_STATED GOAL_
Reproduce the listing below character for character; drop every image.

_SOURCE EXCERPT_
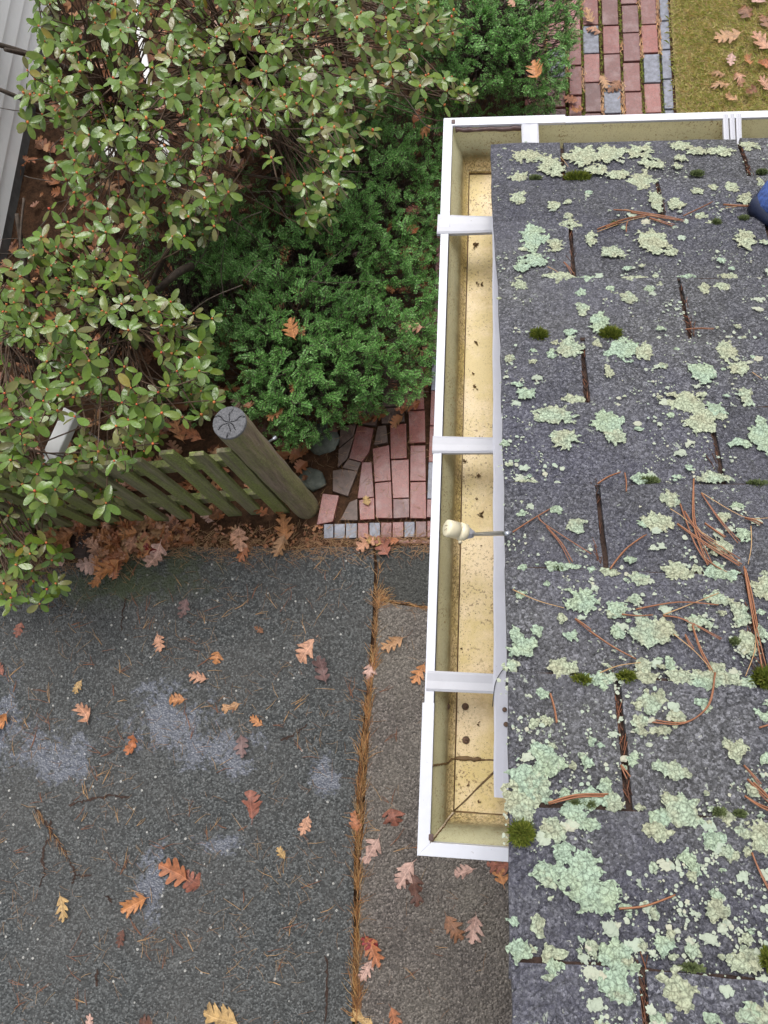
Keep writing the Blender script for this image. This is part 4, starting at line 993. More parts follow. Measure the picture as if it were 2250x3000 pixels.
# ------------------------------------------------------------------ fence and post
def localise(o, c, x, y, z):
    Mx = Matrix([[x.x, y.x, z.x, c.x], [x.y, y.y, z.y, c.y], [x.z, y.z, z.z, c.z], [0, 0, 0, 1]])
    o.data.transform(Mx.inverted()); o.matrix_basis = Mx
bR, tR = pix(824, 1497, 0.0), pix(652, 1312, 0.98)
bL, tL = pix(346, 1533, 0.0), pix(100, 1381, 0.98)
fence = empty('picket_fence', bR); tag(fence, 'low mossy green picket fence leaning back from the driveway', 'fence')
NP = 8; along = (bL - bR).normalized()
for k in range(-0, 16):
    f_ = k / (NP - 1); b = bR + (bL - bR) * f_; t = tR + (tL - tR) * f_
    b = b + Vector((rnd.gauss(0, .003), rnd.gauss(0, .003), 0)); t = t + Vector((rnd.gauss(0, .006), rnd.gauss(0, .006), rnd.uniform(-0.02, 0.02)))
    up = (t - b).normalized(); nn = along.cross(up).normalized(); hw = rnd.uniform(0.033, 0.038); th = 0.010
    mb = MB(); vs = []; n = 8
    for i in range(n + 1):
        p = b.lerp(t, i / n) - up * (0.02 if i == 0 else 0); hh = hw * (1 + 0.02 * rnd.uniform(-1, 1))
        if i == n: hh *= 0.82
        for a, c in ((-hh, -th), (hh, -th), (hh, th), (-hh, th)): vs.append(p + along * a + nn * (c + 0.002 * math.sin(i + k)))
    fs = [(0, 3, 2, 1), tuple(n * 4 + q for q in range(4))]
    for i in range(n):
        for q in range(4): fs.append((i * 4 + q, i * 4 + (q + 1) % 4, (i + 1) * 4 + (q + 1) % 4, (i + 1) * 4 + q))
    mb.add(vs, fs); o = mb.build('picket', M['picket'], bevel=0.002); at(o, fence); localise(o, b, along, nn, up)
nn = along.cross((tR - bR).normalized()).normalized()
if nn.y < 0: nn = -nn
for h in (0.25, 0.78):
    p0 = bR.lerp(tR, h) + nn * 0.032 - along * 0.05; p1 = (bR + (bL - bR) * 2.2).lerp(tR + (tL - tR) * 2.2, h) + nn * 0.032
    upv = (tR - bR).normalized(); mb = MB(); vs = []
    for p in (p0, p1):
        for a, c in ((-0.04, -0.018), (0.04, -0.018), (0.04, 0.018), (-0.04, 0.018)): vs.append(p + upv * a + nn * c)
    mb.add(vs, [(0, 3, 2, 1), (4, 5, 6, 7)] + [(i, (i + 1) % 4, 4 + (i + 1) % 4, 4 + i) for i in range(4)]); at(mb.build('rail', M['picket'], bevel=0.003), fence)
pb, pt = pix(895, 1482, 0.0), pix(672, 1238, 1.14)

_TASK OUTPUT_
Keep writing the Blender script for this image. This is part 4, starting at line 993. More parts follow. Measure the picture as if it were 2250x3000 pixels.
# ------------------------------------------------------------------ fence and post
def localise(o, c, x, y, z):
    Mx = Matrix([[x.x, y.x, z.x, c.x], [x.y, y.y, z.y, c.y], [x.z, y.z, z.z, c.z], [0, 0, 0, 1]])
    o.data.transform(Mx.inverted()); o.matrix_basis = Mx
bR, tR = pix(824, 1497, 0.0), pix(652, 1312, 0.98)
bL, tL = pix(346, 1533, 0.0), pix(100, 1381, 0.98)
fence = empty('picket_fence', bR); tag(fence, 'low mossy green picket fence leaning back from the driveway', 'fence')
NP = 8; along = (bL - bR).normalized()
for k in range(-0, 16):
    f_ = k / (NP - 1); b = bR + (bL - bR) * f_; t = tR + (tL - tR) * f_
    b = b + Vector((rnd.gauss(0, .003), rnd.gauss(0, .003), 0)); t = t + Vector((rnd.gauss(0, .006), rnd.gauss(0, .006), rnd.uniform(-0.02, 0.02)))
    up = (t - b).normalized(); nn = along.cross(up).normalized(); hw = rnd.uniform(0.033, 0.038); th = 0.010
    mb = MB(); vs = []; n = 8
    for i in range(n + 1):
        p = b.lerp(t, i / n) - up * (0.02 if i == 0 else 0); hh = hw * (1 + 0.02 * rnd.uniform(-1, 1))
        if i == n: hh *= 0.82
        for a, c in ((-hh, -th), (hh, -th), (hh, th), (-hh, th)): vs.append(p + along * a + nn * (c + 0.002 * math.sin(i + k)))
    fs = [(0, 3, 2, 1), tuple(n * 4 + q for q in range(4))]
    for i in range(n):
        for q in range(4): fs.append((i * 4 + q, i * 4 + (q + 1) % 4, (i + 1) * 4 + (q + 1) % 4, (i + 1) * 4 + q))
    mb.add(vs, fs); o = mb.build('picket', M['picket'], bevel=0.002); at(o, fence); localise(o, b, along, nn, up)
nn = along.cross((tR - bR).normalized()).normalized()
if nn.y < 0: nn = -nn
for h in (0.25, 0.78):
    p0 = bR.lerp(tR, h) + nn * 0.032 - along * 0.05; p1 = (bR + (bL - bR) * 2.2).lerp(tR + (tL - tR) * 2.2, h) + nn * 0.032
    upv = (tR - bR).normalized(); mb = MB(); vs = []
    for p in (p0, p1):
        for a, c in ((-0.04, -0.018), (0.04, -0.018), (0.04, 0.018), (-0.04, 0.018)): vs.append(p + upv * a + nn * c)
    mb.add(vs, [(0, 3, 2, 1), (4, 5, 6, 7)] + [(i, (i + 1) % 4, 4 + (i + 1) % 4, 4 + i) for i in range(4)]); at(mb.build('rail', M['picket'], bevel=0.003), fence)
pb, pt = pix(895, 1482, 0.0), pix(672, 1238, 1.14)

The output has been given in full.